Harry hoovers up vintage vacuums
Most nine-year-old boys would rather run a mile from a vacuum cleaner – but Harry Burrows likes to collect them.
As a baby, the hum of a vacuum cleaner had the same effect as a lullaby, as he slept through his mum's housework.
Later, he was not content with a toy vacuum cleaner – so for his fourth birthday his parents gave him a 'Henry'.
Now while his friends are mad on computer games and football matches, there's nothing Harry likes better than hoovering up vacuum cleaners – and the older the better.
He's a mother's dream, as he not only likes to work with his grandfather Derek Burrows to maintain and recondition cleaners but also to use them to help with the housework.
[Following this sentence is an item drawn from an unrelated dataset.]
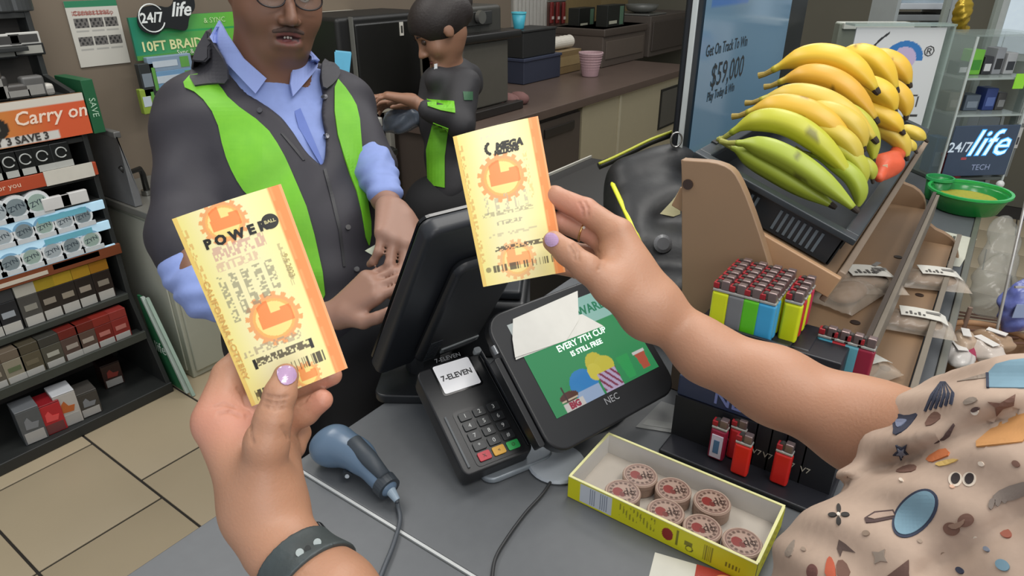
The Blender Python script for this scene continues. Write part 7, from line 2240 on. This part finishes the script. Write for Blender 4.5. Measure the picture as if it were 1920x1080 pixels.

His collection includes a 1930s Electrolux model, which he has entered into Cradley Heath electrical company Chapmans' competition to find the oldest working domestic electrical appliance in the Black Country.
Harry is also the proud owner of two pump action, non-electrical vacuums from the early 1900s, a 1960s Hoover Junior and a 1940s Electrolux. His parents have lost count of the number of the appliances he has scattered around their home in Lapal, Halesowen, but mother Sarah reckons there are as many as 40.
He saves up his pocket money to buy them, with an alert from eBay set up to tell him when an interesting one comes up for sale – he is currently on the lookout for a Kirby model from the 1960s. The 'bank of mum and dad' has also helped him to buy them, paying between £5 and £100 for each cleaner. "He's into anything electrical but especially vacuum cleaners," said
Harry's father, Paul, aged 37, a surveyor for Worcestershire County Council. "We've got them in the loft, living room, spare bedroom and they are in Harry's bedroom."
Harry, a pupil at Halesowen's Howley Grange Primary School, said: "I don't really know why I like them so much – perhaps it's because my grandpa is an electrician.
"My favourite is a 1960s Dirt Devil because it's the best for picking up my Jack Russell dog Jacket's hairs.